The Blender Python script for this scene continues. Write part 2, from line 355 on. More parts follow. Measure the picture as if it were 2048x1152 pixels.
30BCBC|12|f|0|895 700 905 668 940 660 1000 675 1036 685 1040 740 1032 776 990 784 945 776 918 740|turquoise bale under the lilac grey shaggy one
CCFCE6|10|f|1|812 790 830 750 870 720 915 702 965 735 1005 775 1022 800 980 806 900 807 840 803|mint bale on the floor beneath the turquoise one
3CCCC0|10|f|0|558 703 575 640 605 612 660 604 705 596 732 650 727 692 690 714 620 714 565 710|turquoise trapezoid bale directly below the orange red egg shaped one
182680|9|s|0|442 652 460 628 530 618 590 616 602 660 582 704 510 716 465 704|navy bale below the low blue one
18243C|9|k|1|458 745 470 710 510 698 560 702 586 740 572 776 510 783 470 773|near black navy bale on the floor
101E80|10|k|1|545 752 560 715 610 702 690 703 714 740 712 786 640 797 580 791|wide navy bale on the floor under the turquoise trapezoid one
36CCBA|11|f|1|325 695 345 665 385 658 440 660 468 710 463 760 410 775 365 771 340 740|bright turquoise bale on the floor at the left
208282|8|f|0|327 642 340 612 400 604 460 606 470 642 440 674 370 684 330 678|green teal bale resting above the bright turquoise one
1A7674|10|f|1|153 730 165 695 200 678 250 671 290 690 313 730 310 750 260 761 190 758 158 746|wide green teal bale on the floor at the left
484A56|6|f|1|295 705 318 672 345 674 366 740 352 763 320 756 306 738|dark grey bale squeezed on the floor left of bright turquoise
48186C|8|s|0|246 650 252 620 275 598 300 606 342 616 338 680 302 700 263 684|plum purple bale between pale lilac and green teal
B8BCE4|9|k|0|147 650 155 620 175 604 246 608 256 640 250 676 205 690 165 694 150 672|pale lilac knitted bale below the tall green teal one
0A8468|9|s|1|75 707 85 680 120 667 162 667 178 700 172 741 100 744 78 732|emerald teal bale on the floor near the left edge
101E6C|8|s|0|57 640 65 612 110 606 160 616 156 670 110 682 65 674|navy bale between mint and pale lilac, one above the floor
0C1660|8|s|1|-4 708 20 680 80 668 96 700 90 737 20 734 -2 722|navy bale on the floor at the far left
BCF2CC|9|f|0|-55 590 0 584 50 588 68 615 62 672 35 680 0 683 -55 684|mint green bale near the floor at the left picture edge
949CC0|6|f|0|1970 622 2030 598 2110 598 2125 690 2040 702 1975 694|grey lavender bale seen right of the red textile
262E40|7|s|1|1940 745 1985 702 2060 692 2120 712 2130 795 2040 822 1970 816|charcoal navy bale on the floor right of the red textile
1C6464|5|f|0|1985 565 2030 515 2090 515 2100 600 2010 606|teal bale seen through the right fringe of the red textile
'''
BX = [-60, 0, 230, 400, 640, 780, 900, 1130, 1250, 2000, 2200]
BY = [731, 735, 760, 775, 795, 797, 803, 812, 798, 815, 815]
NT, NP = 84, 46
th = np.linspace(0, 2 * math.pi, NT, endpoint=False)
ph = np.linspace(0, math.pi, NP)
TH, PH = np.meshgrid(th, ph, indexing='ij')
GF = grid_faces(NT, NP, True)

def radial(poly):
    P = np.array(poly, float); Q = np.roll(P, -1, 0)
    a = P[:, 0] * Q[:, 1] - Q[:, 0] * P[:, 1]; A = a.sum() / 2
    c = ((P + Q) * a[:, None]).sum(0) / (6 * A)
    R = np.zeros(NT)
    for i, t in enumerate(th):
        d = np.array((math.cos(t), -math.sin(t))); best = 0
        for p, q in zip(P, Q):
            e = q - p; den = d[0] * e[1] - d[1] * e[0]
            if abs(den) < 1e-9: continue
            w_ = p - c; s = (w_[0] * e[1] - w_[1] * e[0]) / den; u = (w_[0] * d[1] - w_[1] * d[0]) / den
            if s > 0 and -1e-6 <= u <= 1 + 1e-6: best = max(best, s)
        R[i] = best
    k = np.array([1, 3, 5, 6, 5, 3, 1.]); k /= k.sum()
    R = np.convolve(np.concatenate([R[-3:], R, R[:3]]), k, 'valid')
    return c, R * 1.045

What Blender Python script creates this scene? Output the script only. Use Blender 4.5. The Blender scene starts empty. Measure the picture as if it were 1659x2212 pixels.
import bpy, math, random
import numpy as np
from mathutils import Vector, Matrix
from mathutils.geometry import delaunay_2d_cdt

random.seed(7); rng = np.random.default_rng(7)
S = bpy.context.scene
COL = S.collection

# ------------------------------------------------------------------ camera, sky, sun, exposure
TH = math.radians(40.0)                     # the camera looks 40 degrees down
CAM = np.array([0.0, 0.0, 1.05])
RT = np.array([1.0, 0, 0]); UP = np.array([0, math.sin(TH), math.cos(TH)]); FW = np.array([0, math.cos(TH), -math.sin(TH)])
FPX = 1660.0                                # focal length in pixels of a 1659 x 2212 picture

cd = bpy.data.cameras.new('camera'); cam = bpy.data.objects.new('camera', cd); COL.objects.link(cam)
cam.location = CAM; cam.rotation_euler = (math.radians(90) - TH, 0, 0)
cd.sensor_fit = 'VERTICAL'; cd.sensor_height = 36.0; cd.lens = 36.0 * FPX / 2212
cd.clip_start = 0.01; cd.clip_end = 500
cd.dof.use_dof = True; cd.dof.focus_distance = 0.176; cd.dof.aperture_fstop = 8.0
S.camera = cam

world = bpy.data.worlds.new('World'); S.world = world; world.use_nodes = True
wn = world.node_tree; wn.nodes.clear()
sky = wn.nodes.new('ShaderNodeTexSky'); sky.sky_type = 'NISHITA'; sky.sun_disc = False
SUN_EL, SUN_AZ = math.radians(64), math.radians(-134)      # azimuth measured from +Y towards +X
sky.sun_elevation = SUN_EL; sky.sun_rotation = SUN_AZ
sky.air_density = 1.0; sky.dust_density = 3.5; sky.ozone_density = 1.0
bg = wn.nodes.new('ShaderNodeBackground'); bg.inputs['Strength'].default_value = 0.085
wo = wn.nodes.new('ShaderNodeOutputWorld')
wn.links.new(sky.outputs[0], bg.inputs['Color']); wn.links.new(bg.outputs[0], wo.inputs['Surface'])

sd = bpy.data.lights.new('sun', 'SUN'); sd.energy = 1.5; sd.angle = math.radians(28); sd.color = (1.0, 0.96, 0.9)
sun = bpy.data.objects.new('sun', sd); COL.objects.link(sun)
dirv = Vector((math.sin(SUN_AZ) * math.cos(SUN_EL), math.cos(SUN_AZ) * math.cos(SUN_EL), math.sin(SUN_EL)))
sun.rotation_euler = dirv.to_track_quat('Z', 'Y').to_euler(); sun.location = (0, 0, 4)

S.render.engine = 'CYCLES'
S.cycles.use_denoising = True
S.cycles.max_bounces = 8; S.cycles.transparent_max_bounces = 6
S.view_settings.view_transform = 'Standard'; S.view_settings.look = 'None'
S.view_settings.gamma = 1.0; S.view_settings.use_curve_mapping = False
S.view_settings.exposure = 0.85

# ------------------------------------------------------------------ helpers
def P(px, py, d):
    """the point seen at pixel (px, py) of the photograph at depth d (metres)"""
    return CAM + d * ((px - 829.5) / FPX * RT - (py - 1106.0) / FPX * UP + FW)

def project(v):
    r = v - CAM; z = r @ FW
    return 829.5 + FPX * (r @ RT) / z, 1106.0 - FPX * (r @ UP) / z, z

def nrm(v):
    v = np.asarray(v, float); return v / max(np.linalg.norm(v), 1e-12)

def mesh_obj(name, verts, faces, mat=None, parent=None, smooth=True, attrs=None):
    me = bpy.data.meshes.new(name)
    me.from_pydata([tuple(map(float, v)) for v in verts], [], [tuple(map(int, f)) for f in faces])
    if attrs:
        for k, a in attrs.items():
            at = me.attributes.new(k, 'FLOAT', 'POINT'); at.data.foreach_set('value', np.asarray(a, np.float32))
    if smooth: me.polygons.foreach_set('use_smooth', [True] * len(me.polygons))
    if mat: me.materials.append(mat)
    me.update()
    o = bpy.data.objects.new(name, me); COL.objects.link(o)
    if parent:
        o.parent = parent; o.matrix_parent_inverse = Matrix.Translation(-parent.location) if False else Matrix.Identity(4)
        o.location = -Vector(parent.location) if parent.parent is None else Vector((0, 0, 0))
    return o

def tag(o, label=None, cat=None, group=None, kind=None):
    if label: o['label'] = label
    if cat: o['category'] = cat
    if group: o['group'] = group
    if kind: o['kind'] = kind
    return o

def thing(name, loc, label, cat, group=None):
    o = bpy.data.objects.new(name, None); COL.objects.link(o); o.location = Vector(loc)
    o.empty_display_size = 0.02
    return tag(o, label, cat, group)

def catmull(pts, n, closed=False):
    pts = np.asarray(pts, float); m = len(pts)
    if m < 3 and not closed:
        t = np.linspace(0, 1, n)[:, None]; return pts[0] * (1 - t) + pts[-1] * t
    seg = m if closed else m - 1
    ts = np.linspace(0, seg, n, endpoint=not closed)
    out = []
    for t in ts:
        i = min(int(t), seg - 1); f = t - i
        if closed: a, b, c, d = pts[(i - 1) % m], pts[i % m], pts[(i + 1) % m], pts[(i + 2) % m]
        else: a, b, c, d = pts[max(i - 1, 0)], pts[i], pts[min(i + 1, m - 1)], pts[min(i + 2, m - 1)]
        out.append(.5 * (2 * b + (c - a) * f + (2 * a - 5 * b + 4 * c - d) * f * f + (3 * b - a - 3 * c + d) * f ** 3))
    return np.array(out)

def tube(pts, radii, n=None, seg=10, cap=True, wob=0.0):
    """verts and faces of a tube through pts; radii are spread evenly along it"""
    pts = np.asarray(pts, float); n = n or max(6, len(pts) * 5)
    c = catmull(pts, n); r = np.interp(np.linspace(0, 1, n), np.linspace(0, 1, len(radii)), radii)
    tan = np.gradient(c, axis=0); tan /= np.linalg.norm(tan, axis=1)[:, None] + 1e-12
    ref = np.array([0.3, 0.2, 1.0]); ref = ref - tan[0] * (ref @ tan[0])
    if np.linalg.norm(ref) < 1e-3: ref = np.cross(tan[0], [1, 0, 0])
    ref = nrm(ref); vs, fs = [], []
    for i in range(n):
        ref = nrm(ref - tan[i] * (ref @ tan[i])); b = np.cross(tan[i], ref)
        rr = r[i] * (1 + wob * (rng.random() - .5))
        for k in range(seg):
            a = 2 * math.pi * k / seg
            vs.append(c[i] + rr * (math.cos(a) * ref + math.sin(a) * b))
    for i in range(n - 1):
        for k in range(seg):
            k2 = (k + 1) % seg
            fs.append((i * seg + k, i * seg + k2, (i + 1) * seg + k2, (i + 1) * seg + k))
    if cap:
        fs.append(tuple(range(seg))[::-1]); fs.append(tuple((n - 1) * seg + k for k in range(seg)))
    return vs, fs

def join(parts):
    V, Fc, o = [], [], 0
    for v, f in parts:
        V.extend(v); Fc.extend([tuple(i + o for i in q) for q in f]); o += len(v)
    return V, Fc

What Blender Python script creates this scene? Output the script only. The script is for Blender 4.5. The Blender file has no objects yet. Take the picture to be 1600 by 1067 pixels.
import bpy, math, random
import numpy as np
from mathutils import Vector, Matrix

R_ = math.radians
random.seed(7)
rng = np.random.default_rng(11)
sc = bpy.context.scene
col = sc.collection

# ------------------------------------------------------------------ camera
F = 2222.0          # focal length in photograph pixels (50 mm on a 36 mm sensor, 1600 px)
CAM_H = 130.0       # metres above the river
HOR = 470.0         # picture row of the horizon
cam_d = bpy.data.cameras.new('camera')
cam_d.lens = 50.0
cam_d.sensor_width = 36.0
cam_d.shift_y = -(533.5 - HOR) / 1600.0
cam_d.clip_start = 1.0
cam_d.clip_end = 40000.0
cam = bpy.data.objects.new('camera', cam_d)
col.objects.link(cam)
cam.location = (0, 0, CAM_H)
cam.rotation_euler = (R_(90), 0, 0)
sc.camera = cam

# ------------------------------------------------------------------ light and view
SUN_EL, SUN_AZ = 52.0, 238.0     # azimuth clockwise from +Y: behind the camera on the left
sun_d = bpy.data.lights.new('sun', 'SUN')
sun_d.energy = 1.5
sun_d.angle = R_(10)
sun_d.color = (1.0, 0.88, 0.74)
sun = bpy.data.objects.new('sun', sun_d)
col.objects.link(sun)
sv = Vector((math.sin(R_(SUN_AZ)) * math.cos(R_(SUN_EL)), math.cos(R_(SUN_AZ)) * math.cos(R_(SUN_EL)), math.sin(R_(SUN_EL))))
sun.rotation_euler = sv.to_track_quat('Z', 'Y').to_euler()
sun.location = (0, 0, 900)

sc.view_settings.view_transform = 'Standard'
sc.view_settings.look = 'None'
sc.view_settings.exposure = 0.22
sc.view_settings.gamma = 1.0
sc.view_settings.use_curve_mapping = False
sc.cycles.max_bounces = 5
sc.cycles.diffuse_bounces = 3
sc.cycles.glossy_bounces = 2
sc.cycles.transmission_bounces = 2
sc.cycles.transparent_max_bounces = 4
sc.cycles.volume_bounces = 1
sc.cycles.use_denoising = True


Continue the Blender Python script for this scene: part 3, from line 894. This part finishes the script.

__________

▶ What the task asks: Search the data for the word "parts" and copy each line where it appears.

▶ Answer:
The Blender Python script for this scene continues. Write part 2, from line 355 on. More parts follow. Measure the picture as if it were 2048x1152 pixels.
def join(parts):
    for v, f in parts:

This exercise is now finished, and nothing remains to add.